“Researchers in the Field:” Dr. Guy Pessach

“Researchers in the Field:” Dr. Guy Pessach

 

How will childhood experiences be documented in our collective memory, and why is this question related to copyright law? How is Google exploiting the free culture movement to enhance its own economic strength and market share? Dr. Guy Pessach offers some insight into the issues being examined by researchers in the fields of copyright, law and technology, and media law.

 

-Renana Herman-

 

Dr. Pessach, what projects are you working on these days?Dr. Pessach, what projects are you working on these days?
I’ll tell you about one project that I think is pretty interesting and that has attracted attention from beyond the milieu of scholars in the field of intellectual property. The project was developed in response to an academic stream that has become very powerful in recent years that argues that if we switch to an environment based on free information, without copyright law (or with a significantly reduced scope of protection), we will create a braver, more beautiful, and better world. The main argument presented by this stream is that moderating the scope and strength of copyright protection will free us from the shackles of the corporate media and from the control by commercial media corporations of the main channels used to disseminate content and information.

 

My project examines whether and to what extent this argument is correct. I am also researching the manipulative way that “new world” media corporations such as Google and Facebook inflate this argument – and its outcomes in the political, legislative, and judicial fields – in order to create new structures of political economics. These structures allow the corporations to secure power, market strength, and control that may even be greater than those enjoyed by the “old world” media barons, and to do so in a manner that can damage freedom of expression, cultural diversity, and creative profit. An examination of the activities of bodies such as YouTube, including an empirical study, reveals that the level of concentration, lack of diversity, and distributional gaps are actually liable to increase in a “free culture” environment.

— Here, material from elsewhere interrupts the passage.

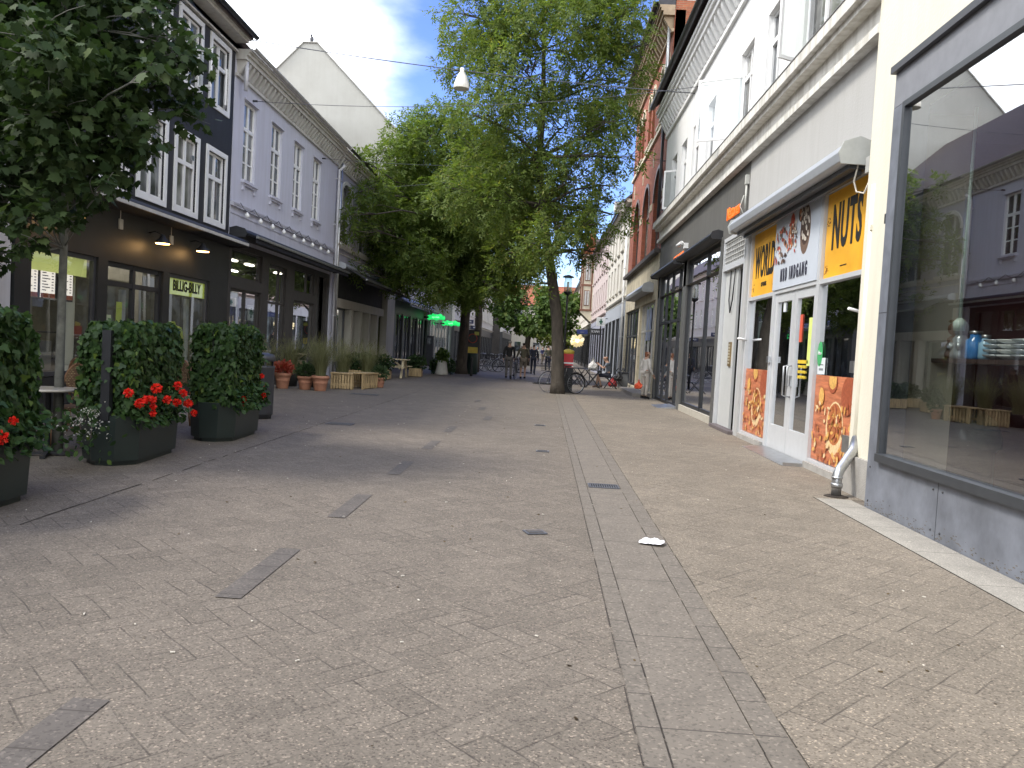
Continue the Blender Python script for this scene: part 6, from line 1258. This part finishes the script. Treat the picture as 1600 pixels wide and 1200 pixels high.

The project attempts to connect these findings with copyright law policy and to show that a moderate – but still significant – level of copyright protection (particularly one that concentrates on the creative layer) can be expected to yield a more competitive, decentralized, and diverse media environment. On a more general level, the project seeks to illustrate the way in which extreme conditions of “surplus” copyright protection or the “absence” of copyright protection can be expected to create similar failings. The project has attracted reactions. Predictably enough, the two extremes of the political arena (the extreme or the old media corporations and/or the extreme of the free culture ideology) have attacked and/or supported the findings on the basis of their own narrow interests. By the way, they have all ignored the nuances and fine distinctions identified by the project.

 

Another area you have been working on for some time is “digital cultural preservation.” Can you explain what that means?
Sure. An environment of digital, online information such as that which exists today differs in many ways from the situation in the past. This is true, for example, of the ways in which we manage cultural preservation processes and social memory and the ways we shape the picture of the past for the coming generations. We are no longer living in a world dominated by a handful of physical archives (such as the national library and state archives) that served as powerful gatekeepers of the “remnants of the past” and the “historical landscape” conveyed to the coming generations. The transition to a digital environment enables each of us as an individual, as well as diverse groups and communities in society, to play a meaningful role in shaping the way the past is presented to future generations. For example, think about the way that a content sharing website such as YouTube serves not only as an arena for contemporary discourse, but also as a source that future generations will rely on as they seek to study and be influenced by the landscape and history of the past. YouTube and similar platforms are full-fledged memory institutions.

 

My interest focuses on locating, studying, and profiling the new memory institutions of the digital age, and in attempting to study the ways these enhance and/or threaten society’s ability to realize values of freedom of expression, autonomy, and diversity within the framework of social memory processes. My conclusions are ambivalent. On the one hand, the environment of digital information permits the democratization of cultural preservation and processes of social memory. On the other, the processes of privatization found in the digital environment in this context also raise some concerns.

 

Naturally, this project also has a connection to the field of copyright law and intellectual property law. Unlike a physical environment, when we document material in digital media, the objects we document and use are usually the subjects of copyright protection. In other words, those who hold intellectual property rights to the documented material can potentially control the processes of cultural preservation. My interest focuses on an attempt to propose reforms and amendments to the current copyright laws, so that alongside respecting and protecting the intellectual property rights of creators, it will also be possible to maintain a diverse and democratic environment for digital social memory, rather than one that is controlled by the owners of the intellectual property.